Related: College Application Inflation Only Exists Among the Top 5%
Let’s see what the students have to say. We’ve included excerpts from several essays below. For the full text, click here.
“Job searching is difficult for everyone, but in a world full of Daves, it’s almost impossible,” she wrote. “Daves are people who look at my family and immediately think less of us. They think illegal, poor and uneducated. Daves never allow my dad to pass the first round of job applications. Daves watch like hawks as my brother and I enter stores. Daves inconsiderately correct my mother’s grammar. Because there are Daves in the world, I have become a protector for my family.”
-Carolina Sosa, Georgetown University
“In Ecuador, my mother was invincible, but upon our arrival to the United States she became a shell of what she once was. I had grown accustomed to seeing her youthful hands well manicured, but melancholy and hours of hard labor had silently taken over them in a matter of months’. My mother’s hands caressed me less and less, and by the age of 12 I had become nearly indifferent to her cold and rare touch. My family had turned into a group of strangers that happened to be living under the same roof while chasing the American Dream.”
-Martina Piñeiros, Northwestern University.

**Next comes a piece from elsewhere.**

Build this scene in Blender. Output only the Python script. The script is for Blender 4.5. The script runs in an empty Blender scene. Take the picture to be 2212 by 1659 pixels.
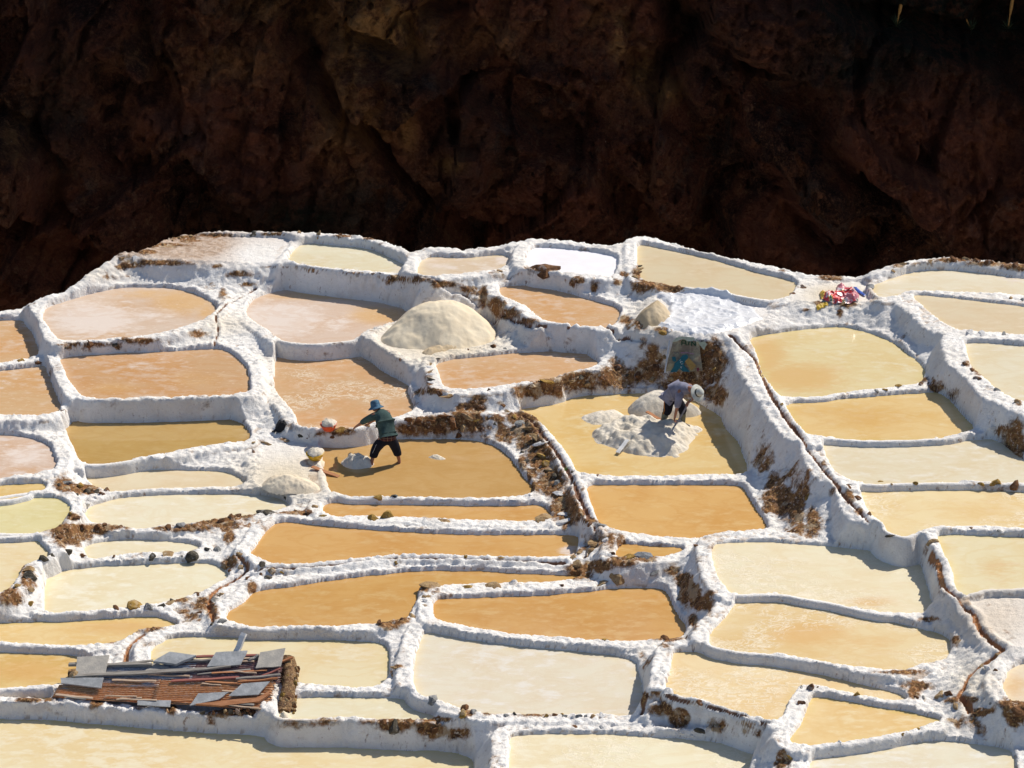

“Ever since I moved here, I’ve felt like an outsider in my community. I live for the arts while my town prioritizes football and fishing. The general population is Caucasian, Christian, Republican, anti-gay, and pro-guns — or so I thought. At Domino’s, three of my coworkers fasted for Ramadan, one of the drivers read novels while waiting for deliveries and both of my bosses were women. The people who came in were far from homogenous, as diverse as the pizzas they ordered: Caucasian, Asian, African-American, and Mexican lawyers, firemen, construction workers, stay-at-home mothers, house painters. Many were married, some were divorced and some were single. Many had kids. Many were still kids. I couldn’t help but admire them. They made enduring irate customers, drunken phone calls and crying children worth minimum wage. All were just ordinary people trying to build lives in America. All were united and equivalent when in need of pizza.”
-Adriane Tharp, Wesleyan University
“The two worlds that comprise my being constantly play tug of war in my mind. My parents came from poverty in Ecuador, so I was raised believing that hard work and education can take you anywhere. Whether that work is in the classroom, at the gym or networking at a business event, persistence is what fosters success. Not your race. Not your native language. Not your ZIP code.”
-Jon Carlo Dominguez, Columbia University
“I was born into poverty to an immigrant mother. When I was 2, my mother’s drug addiction caused me to be placed into the Los Angeles County foster care system. I lived in seven different homes over the next five years. Some homes had more than 10 foster children living in them. The families were of many ethnic backgrounds’.My aim is to become a psychologist and further explore the themes of resilience and initiative to assist people who’ve endured traumatic situations. My trials as a youth along with my military service have inspired me to help others overcome adversity.”
-Rob Henderson, Undecided
“[The choir at] Saint James was located on the Upper East Side, one of the fanciest ZIP codes in New York, while I was coming from my school in the pregentrified Brooklyn neighborhood of Bushwick. While the neighborhood is now known for its gourmet pizzerias and trendy clubs, the Bushwick of my childhood was known for shootings and public housing projects, if it was known at all. This discrepancy between my two lives made me more than a little uncomfortable. While the children at choir proudly donned the telltale signs of their elite education: tartan skirts and navy blazers encrusted with the logos of their private schools whose cost was nearly as much as my mother’s yearly wage, I maintained my own uniform of jeans and a T-shirt. They all knew me as the girl from Brooklyn, the chorister who went to public school.”